Most days, students in my literature classes will have accessed Moodle, and will have taken a multiple-choice quiz on the day’s reading.

The secret sauce to the quizzes is, frankly, the course management system.  Here’s why:

  • The online delivery means that the quizzes take zero minutes of class time (emphasis DSC). I usually teach the MWF (50-minute) schedule, and I can’t be wasting time on quizzes.
  • The online delivery also means that students can look at the questions before they read (emphasis DSC), which, if I’ve thought about the questions enough, can help frame the reading a bit.
  • Because the quizzes are multiple choice, Moodle grades ‘em (emphasis DSC). I’ll repeat that: THE CMS GRADES THE QUIZZES!  This is awesome for lots of reasons: 1) the student knows, right away, how they’re doing. 2) I know before class starts whether the class has understood the assigned reading. And, 3) I don’t have to grade them.  I’m never behind on them.

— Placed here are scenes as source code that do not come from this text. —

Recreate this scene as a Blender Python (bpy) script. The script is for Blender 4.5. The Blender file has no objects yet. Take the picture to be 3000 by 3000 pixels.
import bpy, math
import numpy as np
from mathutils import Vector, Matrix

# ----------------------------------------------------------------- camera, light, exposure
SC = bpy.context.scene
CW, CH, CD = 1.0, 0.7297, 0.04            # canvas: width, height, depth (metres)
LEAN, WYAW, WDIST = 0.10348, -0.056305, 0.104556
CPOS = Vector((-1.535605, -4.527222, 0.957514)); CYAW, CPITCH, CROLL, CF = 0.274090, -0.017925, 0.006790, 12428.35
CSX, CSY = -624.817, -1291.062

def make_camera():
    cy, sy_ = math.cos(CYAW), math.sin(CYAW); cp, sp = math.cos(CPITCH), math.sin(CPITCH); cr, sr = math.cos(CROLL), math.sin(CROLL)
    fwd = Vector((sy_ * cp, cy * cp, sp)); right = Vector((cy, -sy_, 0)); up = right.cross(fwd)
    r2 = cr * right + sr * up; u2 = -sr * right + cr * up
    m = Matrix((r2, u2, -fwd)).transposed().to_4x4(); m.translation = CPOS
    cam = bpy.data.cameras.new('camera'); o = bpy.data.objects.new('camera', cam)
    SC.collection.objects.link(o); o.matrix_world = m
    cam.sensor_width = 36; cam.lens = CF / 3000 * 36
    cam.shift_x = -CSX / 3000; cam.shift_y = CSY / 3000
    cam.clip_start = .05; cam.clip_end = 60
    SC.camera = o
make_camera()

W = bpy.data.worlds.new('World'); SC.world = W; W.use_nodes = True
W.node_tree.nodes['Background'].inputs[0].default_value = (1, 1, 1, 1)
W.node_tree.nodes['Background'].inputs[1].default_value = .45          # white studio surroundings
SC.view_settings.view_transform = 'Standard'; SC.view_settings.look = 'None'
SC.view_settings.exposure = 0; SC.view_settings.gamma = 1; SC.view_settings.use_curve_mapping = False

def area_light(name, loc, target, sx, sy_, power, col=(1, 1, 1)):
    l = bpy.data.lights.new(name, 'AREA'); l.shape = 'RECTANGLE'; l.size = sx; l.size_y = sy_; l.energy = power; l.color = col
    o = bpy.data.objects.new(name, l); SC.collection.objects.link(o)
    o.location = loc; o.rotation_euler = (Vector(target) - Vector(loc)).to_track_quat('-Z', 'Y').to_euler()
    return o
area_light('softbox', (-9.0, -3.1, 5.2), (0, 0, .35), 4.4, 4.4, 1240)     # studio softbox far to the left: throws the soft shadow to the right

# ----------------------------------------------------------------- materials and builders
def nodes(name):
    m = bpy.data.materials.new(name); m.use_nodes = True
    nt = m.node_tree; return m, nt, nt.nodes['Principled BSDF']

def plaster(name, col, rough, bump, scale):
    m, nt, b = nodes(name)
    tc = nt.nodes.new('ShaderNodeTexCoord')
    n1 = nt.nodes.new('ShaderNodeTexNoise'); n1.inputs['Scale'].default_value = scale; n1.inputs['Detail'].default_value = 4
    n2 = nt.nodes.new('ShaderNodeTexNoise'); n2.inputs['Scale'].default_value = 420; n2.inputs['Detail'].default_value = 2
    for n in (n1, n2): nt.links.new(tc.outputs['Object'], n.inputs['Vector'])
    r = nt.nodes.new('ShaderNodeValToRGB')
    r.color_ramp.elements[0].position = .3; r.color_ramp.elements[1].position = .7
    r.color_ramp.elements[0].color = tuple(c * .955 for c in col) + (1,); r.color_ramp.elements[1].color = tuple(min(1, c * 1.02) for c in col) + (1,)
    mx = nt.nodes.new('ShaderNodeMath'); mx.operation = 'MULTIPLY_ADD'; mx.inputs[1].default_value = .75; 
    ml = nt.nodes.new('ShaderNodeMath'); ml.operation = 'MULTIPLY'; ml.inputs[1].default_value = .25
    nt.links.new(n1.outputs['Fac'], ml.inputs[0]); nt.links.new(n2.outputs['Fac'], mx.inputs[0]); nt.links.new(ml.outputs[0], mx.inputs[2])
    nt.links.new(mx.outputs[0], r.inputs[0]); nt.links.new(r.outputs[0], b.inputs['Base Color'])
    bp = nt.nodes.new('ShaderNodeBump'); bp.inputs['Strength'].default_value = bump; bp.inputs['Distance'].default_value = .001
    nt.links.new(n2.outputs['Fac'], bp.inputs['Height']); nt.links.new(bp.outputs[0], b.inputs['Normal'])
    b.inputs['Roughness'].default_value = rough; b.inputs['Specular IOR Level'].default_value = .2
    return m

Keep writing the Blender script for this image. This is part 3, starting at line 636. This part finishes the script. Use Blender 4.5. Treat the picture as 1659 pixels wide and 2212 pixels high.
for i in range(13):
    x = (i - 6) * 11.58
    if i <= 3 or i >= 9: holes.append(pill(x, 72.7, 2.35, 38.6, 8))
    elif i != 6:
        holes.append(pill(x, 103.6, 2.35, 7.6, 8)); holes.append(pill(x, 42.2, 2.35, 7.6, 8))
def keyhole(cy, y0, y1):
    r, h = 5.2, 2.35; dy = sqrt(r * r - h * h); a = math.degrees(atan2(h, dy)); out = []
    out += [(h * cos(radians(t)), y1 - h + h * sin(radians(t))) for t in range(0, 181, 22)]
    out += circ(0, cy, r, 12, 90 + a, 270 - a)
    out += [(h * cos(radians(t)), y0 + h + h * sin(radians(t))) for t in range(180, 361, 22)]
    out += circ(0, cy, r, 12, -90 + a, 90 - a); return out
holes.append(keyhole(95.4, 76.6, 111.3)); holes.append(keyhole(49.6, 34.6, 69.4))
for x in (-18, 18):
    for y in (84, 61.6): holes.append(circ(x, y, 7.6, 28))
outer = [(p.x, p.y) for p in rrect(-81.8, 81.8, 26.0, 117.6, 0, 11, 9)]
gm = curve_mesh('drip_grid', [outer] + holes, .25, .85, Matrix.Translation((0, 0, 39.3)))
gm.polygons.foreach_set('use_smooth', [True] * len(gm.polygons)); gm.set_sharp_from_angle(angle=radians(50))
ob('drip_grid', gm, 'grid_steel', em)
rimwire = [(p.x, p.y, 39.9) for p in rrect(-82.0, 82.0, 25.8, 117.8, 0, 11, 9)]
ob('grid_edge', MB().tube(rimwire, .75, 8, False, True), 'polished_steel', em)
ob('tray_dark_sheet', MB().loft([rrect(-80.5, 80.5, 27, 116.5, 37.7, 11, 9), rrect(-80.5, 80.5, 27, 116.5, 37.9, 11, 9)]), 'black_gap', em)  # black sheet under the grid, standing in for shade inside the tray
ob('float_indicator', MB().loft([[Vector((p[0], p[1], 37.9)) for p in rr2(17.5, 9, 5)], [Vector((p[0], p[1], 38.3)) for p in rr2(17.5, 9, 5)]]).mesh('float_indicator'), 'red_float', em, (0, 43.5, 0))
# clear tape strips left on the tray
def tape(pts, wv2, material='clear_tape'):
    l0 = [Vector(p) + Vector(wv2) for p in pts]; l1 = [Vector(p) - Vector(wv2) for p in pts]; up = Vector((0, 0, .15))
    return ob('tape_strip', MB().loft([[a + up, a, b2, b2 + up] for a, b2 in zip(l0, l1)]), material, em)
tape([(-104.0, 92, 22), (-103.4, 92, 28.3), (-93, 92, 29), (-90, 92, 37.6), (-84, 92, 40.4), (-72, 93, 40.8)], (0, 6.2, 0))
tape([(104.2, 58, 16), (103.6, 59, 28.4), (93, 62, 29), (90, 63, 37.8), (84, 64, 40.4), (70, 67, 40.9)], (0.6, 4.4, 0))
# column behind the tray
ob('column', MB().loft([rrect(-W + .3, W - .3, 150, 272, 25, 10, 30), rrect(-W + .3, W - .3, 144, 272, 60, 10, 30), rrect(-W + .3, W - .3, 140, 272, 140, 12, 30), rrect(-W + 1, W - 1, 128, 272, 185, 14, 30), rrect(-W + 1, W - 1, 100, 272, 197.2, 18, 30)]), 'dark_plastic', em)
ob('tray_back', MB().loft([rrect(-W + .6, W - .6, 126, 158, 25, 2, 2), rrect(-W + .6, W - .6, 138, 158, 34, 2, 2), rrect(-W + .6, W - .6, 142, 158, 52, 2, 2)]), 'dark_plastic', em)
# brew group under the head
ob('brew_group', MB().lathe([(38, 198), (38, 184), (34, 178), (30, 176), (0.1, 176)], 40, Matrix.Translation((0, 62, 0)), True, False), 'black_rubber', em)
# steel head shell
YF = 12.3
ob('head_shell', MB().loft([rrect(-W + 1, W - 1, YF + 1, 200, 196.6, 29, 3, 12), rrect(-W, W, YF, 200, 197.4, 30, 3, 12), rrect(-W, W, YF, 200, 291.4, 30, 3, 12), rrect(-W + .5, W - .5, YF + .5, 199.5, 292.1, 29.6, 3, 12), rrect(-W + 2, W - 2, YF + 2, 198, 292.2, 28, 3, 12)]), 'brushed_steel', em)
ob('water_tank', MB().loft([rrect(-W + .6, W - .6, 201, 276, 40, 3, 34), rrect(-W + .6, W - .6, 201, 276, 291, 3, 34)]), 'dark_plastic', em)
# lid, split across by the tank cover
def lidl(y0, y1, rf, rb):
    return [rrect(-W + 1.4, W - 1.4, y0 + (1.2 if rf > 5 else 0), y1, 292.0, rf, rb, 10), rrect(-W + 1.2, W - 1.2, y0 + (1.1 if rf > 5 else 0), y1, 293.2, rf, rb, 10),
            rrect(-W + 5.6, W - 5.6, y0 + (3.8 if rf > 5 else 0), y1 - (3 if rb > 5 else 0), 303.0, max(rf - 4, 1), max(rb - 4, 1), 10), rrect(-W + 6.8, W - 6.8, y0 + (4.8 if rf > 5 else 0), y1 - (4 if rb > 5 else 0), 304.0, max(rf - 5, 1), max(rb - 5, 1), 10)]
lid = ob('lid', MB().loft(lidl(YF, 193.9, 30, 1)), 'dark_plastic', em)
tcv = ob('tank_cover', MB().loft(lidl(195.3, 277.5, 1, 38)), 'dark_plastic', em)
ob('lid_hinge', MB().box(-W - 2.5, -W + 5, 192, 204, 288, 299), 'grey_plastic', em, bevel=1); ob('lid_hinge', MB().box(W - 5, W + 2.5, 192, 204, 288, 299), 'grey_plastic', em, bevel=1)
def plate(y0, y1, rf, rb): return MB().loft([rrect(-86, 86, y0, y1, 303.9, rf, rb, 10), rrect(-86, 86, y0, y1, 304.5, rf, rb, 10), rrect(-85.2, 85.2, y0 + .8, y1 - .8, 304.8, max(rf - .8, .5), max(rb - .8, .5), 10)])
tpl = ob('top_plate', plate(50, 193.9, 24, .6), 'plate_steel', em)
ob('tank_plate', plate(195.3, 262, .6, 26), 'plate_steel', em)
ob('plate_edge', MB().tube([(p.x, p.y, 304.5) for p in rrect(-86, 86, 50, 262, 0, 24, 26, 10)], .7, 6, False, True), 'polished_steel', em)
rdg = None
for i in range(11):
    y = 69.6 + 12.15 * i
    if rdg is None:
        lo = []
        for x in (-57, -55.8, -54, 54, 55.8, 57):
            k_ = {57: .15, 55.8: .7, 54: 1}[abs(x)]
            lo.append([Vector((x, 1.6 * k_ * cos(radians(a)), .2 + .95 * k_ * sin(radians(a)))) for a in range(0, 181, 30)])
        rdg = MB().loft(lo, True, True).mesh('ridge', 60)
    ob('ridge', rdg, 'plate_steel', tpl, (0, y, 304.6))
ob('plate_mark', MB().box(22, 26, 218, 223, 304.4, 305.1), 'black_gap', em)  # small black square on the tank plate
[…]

  • It turns out that the quizzes, easy as they are, reductive as they are, do usefully predict student performance. They’re terrible at differentiating between A/B range students, but they do an awesome job at sorting students who are at risk (emphasis DSC).  Over the course of the semester, there are so many questions that if you miss 1 or 2, it’s no big deal.  But if you’re *always* missing 2 out of 5 questions, then it will eventually dawn on you that you’re doing D-level work.